Okuyucularının tarihi gerçeklerle yüzleşmesine izin vermediler…
Bu kapı gibi belgeyi yayınlayan kişiye "gazeteci" denir; belgeye yok muamelesi yapıp okuyucularından kaçıran yöneticiler ise bu sıfatı sadece "şeklen" taşımış olur, "esas"tan değil!
"Ertuğrulgenekon" Bey, "Tufan Ağzıbozuk" veya saz arkadaşları belge hakkında neden tek laf edemiyorlar?
Fenersiz yakalandılar da ondan!
* * *
Türkiye'nin gizli gerçeklerinin bir bir açığa çıkmasından dolayı karnı ağrıyanlar korosu "Amiral Gemisi" ile sınırlı değil…
"Dönülmez Akşamın Ufkunda"
kürek çekenlerin hesabına "
ekran polisliği" yapan bir "kifayetsiz muhteris" de bu koronun elemanlarından…
Bu satırların yazarı ve "Ezberbozan" hakkında iftira atmayı günlük
spor haline getiren, verdiği kasıtlı yanlış bilgilerle okuyucularını kandıracağını sanan bu zat-ı şahane sonunda "bilinç altı"nı açığa vurdu:
"
AİHM ile
Anayasa Mahkemesi kararlarının peş peşe çıkması Korkmaz'a göre tesadüf değil; utanmasa Ergenekon işi diyecek..."
Ergenekon, ha?
"Ekran Polisi" bir süre önce Ergenekon soruşturmasını "çılgınlık" olarak nitelemiş ve her fırsatta babalar gibi
darbeci Ergenekon çetesini savunmuştu…
"Doğu Perinçek'in başına gelenler inanılır gibi değil" diye yazmıştı;
İlhan Selçuk'tan ise "Kanije Savunması"nı hatırlatarak "Ergenekon Kahramanı
İlhan Selçuk Paşa" diye söz etmişti…
"Ulusalcı Bomba Kardeşliği" filminin organizatörü olduğu ispatlanan, JİTEM'in kurucusu, Çatlı'nın kankası
Veli Küçük'ten de övgüyle bahsetmişti, köşesinde!

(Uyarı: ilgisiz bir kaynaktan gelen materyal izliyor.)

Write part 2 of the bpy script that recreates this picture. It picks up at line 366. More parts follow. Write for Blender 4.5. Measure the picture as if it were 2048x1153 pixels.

Kişi herkesi kendisi gibi bilirmiş:
"Ezberbozan"da son hafta dahil AKP hükümetinin eleştirildiği bölümlere kulaklarını kapayan, buna mukabil utanmaksızın çamur atmayı sürdüren Ekran Polisi; Ergenekon çetesini, örgütün "sözcülüğünü yaparcasına" savunduğunu unutmuş görünüyor.